Of all the letters written to Ministry of National Security, Attorney General’s Office and the Ministry of Foreign and CARICOM affairs, while letters were acknowledged with brief responses, there was no substantial information provided by Government to state exactly how they plan to deal with the issue that is of grave humanitarian concern.
Four questions were asked in a letter to the Ministry of National Security in December 2022 to which no answers were given.
These questions asked for the government’s official policy regarding repatriation of those detained in Syria, according to government’s information – how many women, men and children were detained, government’s plans and timetables regarding repatriation if any and what was government’s position regarding the civil contract presented by family members.
The agreement is a three tier proposal involving family members, government and detainees for their reintegration back into the local society.
Becker also said that to date, Trinidad and Tobago has not even responded to the United Nations who wrote to 55 countries in January 2022 asking governments to repatriate their citizens fighting in Syria.

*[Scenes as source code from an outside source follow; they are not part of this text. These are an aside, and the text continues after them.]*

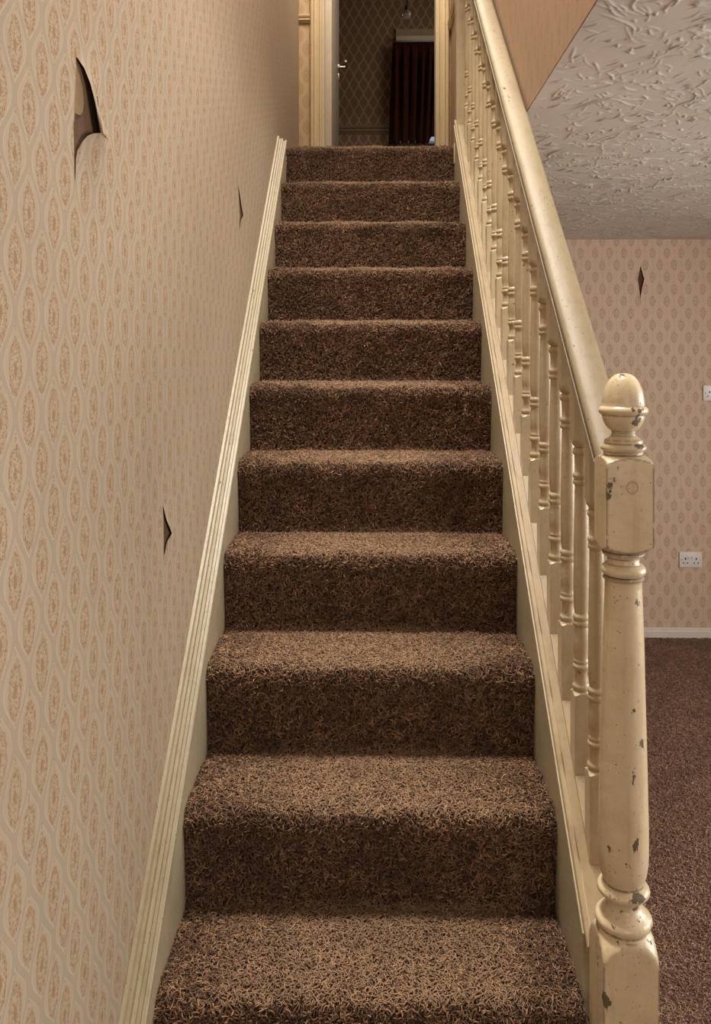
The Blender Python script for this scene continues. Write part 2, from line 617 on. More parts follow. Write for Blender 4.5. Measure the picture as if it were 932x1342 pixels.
PILE_STAIR = pile_group('stair_pile', 62000, M['carpet'], .0125, .00098, tilt=.5)
PILE_FLOOR = pile_group('floor_pile', 34000, M['floor_fibre'], .0110, .0011, tilt=.55)


def grow(o, group):
    m = o.modifiers.new('pile', 'NODES')
    m.node_group = group


# ------------------------------------------------------------------ geometry constants
RISE, GO = .2037, .2222
SL = RISE / GO
XL, XR = -.372, .368            # inner faces of the strings
WALLX = -.41
WELLX = .456                    # wallpapered face of the stairwell on the right
CEIL = 2.4
FLOOR2 = 2.62
CEIL2 = 5.0
DOORY = 4.7
FARY = 5.0
BEDY = 7.6


def nose(k):                    # k = step number from the floor
    return .7395 + GO * k


def tread_z(k):                 # the lowest riser is a little shorter than the rest
    return RISE * k - .0278


def slope_z(h, y):              # height at distance y of a line running parallel to the pitch of the stair
    return EYE - h + .9 * 1.41 + SL * (y - 1.41)


# ------------------------------------------------------------------ wallpapered sheet with tears
def papered(name, axis, const, u0, u1, v0, v1, tears, mat, parent, out, holes=()):
    """a thin paper sheet in the plane axis=const; tears: (outline [(u,v)], lift function)"""
    def P3(u, v, l):
        return (const + out * l, u, v) if axis == 0 else (u, const + out * l, v)
    us, vs_ = {u0, u1}, {v0, v1}
    rects = []
    for (ol, lift, mg) in tears:
        a = min(p[0] for p in ol) - mg[0]; b = max(p[0] for p in ol) + mg[0]
        c = min(p[1] for p in ol) - mg[1]; d = max(p[1] for p in ol) + mg[1]
        rects.append((a, b, c, d))
    for r in rects + list(holes):
        us.update(r[:2]); vs_.update(r[2:])
    us = sorted(us); vs_ = sorted(vs_)
    v, f = [], []
    for i in range(len(us) - 1):
        for j in range(len(vs_) - 1):
            cu, cv = (us[i] + us[i + 1]) / 2, (vs_[j] + vs_[j + 1]) / 2
            if any(r[0] < cu < r[1] and r[2] < cv < r[3] for r in rects + list(holes)):
                continue
            b = len(v)
            v += [P3(us[i], vs_[j], 0), P3(us[i + 1], vs_[j], 0), P3(us[i + 1], vs_[j + 1], 0), P3(us[i], vs_[j + 1], 0)]
            f.append((b, b + 1, b + 2, b + 3))
    for (ol, lift, mg), (a, b_, c, d) in zip(tears, rects):
        # resample the outline
        pts = []
        n = len(ol)
        for i in range(n):
            p, q = Vector(ol[i]), Vector(ol[(i + 1) % n])
            for k in range(6):
                pts.append(p.lerp(q, k / 6))
        cen = Vector(((a + b_) / 2, (c + d) / 2))
        # sort by angle is unsafe for concave shapes: map outline order onto the rectangle border by arc length
        per = []
        L = 0
        for i in range(len(pts)):
            per.append(L)
            L += (pts[(i + 1) % len(pts)] - pts[i]).length
        W, H = b_ - a, d - c
        # start of outline = its top vertex, run clockwise; start of border = top, above that vertex
        tot = 2 * (W + H)

        def border(p):
            # closest border point in the direction of the outline point, stretched
            rel = p - cen
            s = max(abs(rel.x) / (W / 2), abs(rel.y) / (H / 2), 1e-6)
            return cen + rel / s
        outer = []
        for p in pts:
            # exaggerate x so that a thin sliver still fans out to both sides
            rel = p - cen
            q = Vector((rel.x * 1.0, rel.y))
            outer.append(q)
        # angular walk, monotone
        n = len(pts)
        angs = []
        for i in range(n):
            t = per[i] / L
            angs.append(PI / 2 - 2 * PI * t)
        ring_out = []
        for an in angs:
            dx, dy = math.cos(an), math.sin(an)
            s = max(abs(dx), abs(dy))
            ring_out.append(Vector((cen.x + dx / s * W / 2, cen.y + dy / s * H / 2)))
        # corners must be hit exactly
        for cx, cy in ((a, c), (a, d), (b_, c), (b_, d)):
            k = min(range(n), key=lambda i: (ring_out[i] - Vector((cx, cy))).length)
            ring_out[k] = Vector((cx, cy))
        base = len(v)
        NR = 12
        for r in range(NR + 1):
            t = (r / NR) ** 1.6
            for i in range(n):
                p = pts[i].lerp(ring_out[i], t)
                l = lift(i / n, pts[i]) * (1 - r / NR) ** 2.2
                v.append(P3(p.x, p.y, l))
        for r in range(NR):
            for i in range(n):
                k = (i + 1) % n
                f.append((base + r * n + i, base + r * n + k, base + (r + 1) * n + k, base + (r + 1) * n + i))
    me = bpy.data.meshes.new(name)
    me.from_pydata(v, [], f)
    me.update()
    o = link(name, me, mat, parent)
    autosmooth(o, 60)
    return o


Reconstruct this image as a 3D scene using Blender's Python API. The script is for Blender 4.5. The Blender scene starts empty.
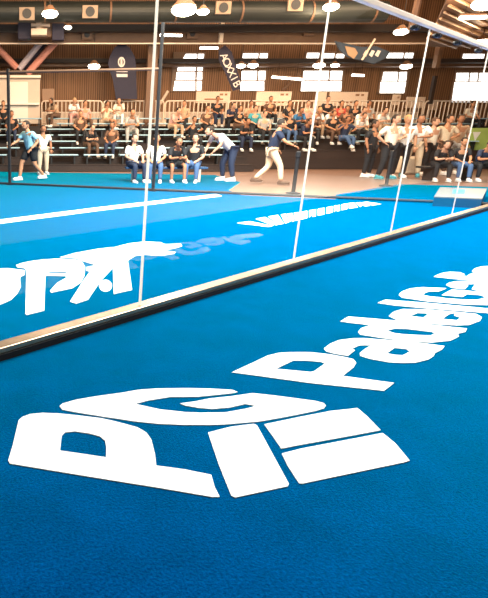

She said the Human Rights Watch group extended deadlines for the Trinidad and Tobago government with the hope that meetings and meaningful correspondence could be held but to no avail.
“ We would still be very happy to work with the government,” Becker said adding that the organisation was not faulting the government in any way.
Since October 2022, more countries have been making attempts to repatriate citizens and different governments have taken varying approaches in dealing with their citizens including Barbados and the US, they said.
There was also the suggestion that a brief special law chamber could be established to deal with those matters specifically so as to expedite the judicial process.
For the US, repatriated adults have been tried and prosecuted and the children placed in either care of relatives or foster homes.
The United Kingdom (UK) has stripped those individuals of their citizenships and was now becoming open to receiving them home.
Canada was now too beginning to open their borders to citizens who would have left, the activists said.
Becker and Tayler arrived over the weekend and are expected to leave Trinidad and Tobago on Wednesday evening.